* begin Given material *

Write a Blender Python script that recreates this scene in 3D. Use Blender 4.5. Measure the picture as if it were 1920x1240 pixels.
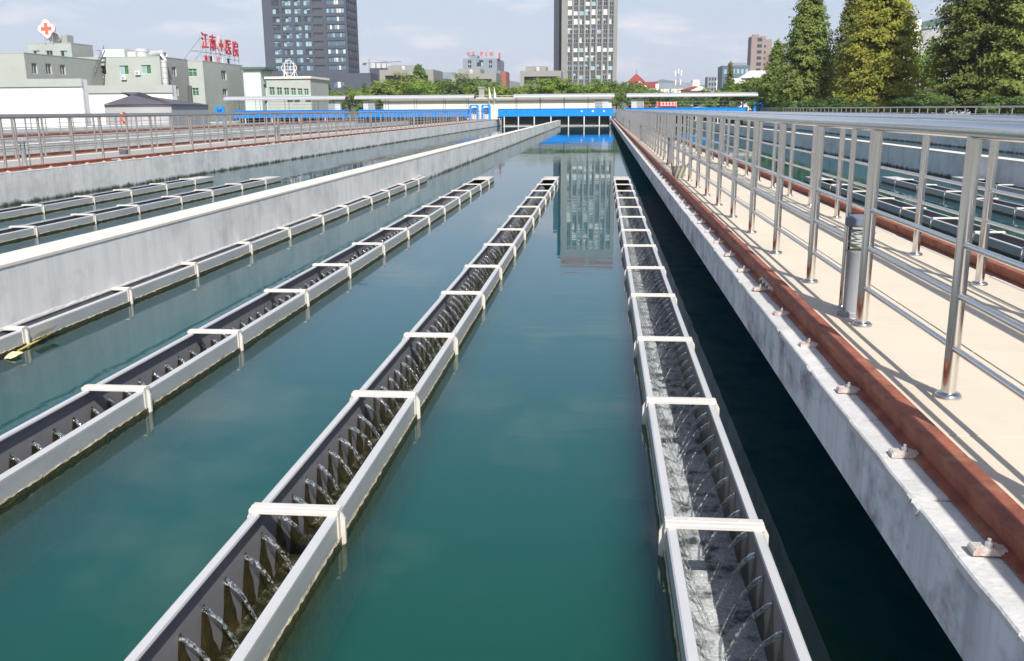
import bpy, math, random
from mathutils import Vector, Matrix

for _o in list(bpy.data.objects):
    bpy.data.objects.remove(_o)
scene = bpy.context.scene
COL = scene.collection
random.seed(7)

# ------------------------------------------------------------------ camera
PITCH, YAW, ROLL = math.radians(13.306), math.radians(5.517), 0.0065
EYE = 1.27                         # above the walkway, whose top is z = 0
cp, sp, cy, sy = math.cos(PITCH), math.sin(PITCH), math.cos(YAW), math.sin(YAW)
R0 = Vector((cy, sy, 0)); F0 = Vector((-sy * cp, cy * cp, -sp)); U0 = Vector((-sy * sp, cy * sp, cp))
RX = R0 * math.cos(ROLL) - U0 * math.sin(ROLL)
UX = U0 * math.cos(ROLL) + R0 * math.sin(ROLL)
cam_data = bpy.data.cameras.new("camera")
cam_data.sensor_fit = 'HORIZONTAL'; cam_data.sensor_width = 36.0
cam_data.lens = 36.0 * 1750 / 1920
cam_data.clip_start = 0.05; cam_data.clip_end = 12000
cam = bpy.data.objects.new("camera", cam_data); COL.objects.link(cam)
M = Matrix.Identity(4)
for i in range(3):
    M[i][0], M[i][1], M[i][2] = RX[i], UX[i], -F0[i]
M[2][3] = EYE
cam.matrix_world = M
scene.camera = cam

# ------------------------------------------------------------------ sky and sun
SUN = Vector((0.335, -1.03, 1.0)).normalized()          # towards the sun
EL = math.asin(SUN.z)
world = bpy.data.worlds.new("World"); scene.world = world; world.use_nodes = True
wn, wl = world.node_tree.nodes, world.node_tree.links
wn.clear()
w_out = wn.new("ShaderNodeOutputWorld"); w_bg = wn.new("ShaderNodeBackground")
w_sky = wn.new("ShaderNodeTexSky"); w_sky.sky_type = 'NISHITA'; w_sky.sun_disc = False
w_sky.sun_elevation = EL; w_sky.sun_rotation = math.atan2(SUN.x, SUN.y)
w_sky.air_density = 1.0; w_sky.dust_density = 1.6; w_sky.ozone_density = 2.6; w_sky.altitude = 30
w_bg.inputs["Strength"].default_value = 0.072
# thin scattered cloud over the whole sky dome
w_tc = wn.new("ShaderNodeTexCoord"); w_sep = wn.new("ShaderNodeSeparateXYZ")
w_add = wn.new("ShaderNodeMath"); w_add.operation = 'ADD'; w_add.inputs[1].default_value = 0.16
w_dx = wn.new("ShaderNodeMath"); w_dx.operation = 'DIVIDE'
w_dy = wn.new("ShaderNodeMath"); w_dy.operation = 'DIVIDE'
w_cmb = wn.new("ShaderNodeCombineXYZ")
w_noise = wn.new("ShaderNodeTexNoise"); w_noise.inputs["Scale"].default_value = 1.9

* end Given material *

Your goal: From the first line above through the line containing "random.seed(7)", copy everything exactly, without the pictures.

Response to this exercise:
Write a Blender Python script that recreates this scene in 3D. Use Blender 4.5. Measure the picture as if it were 1920x1240 pixels.
import bpy, math, random
from mathutils import Vector, Matrix

for _o in list(bpy.data.objects):
    bpy.data.objects.remove(_o)
scene = bpy.context.scene
COL = scene.collection
random.seed(7)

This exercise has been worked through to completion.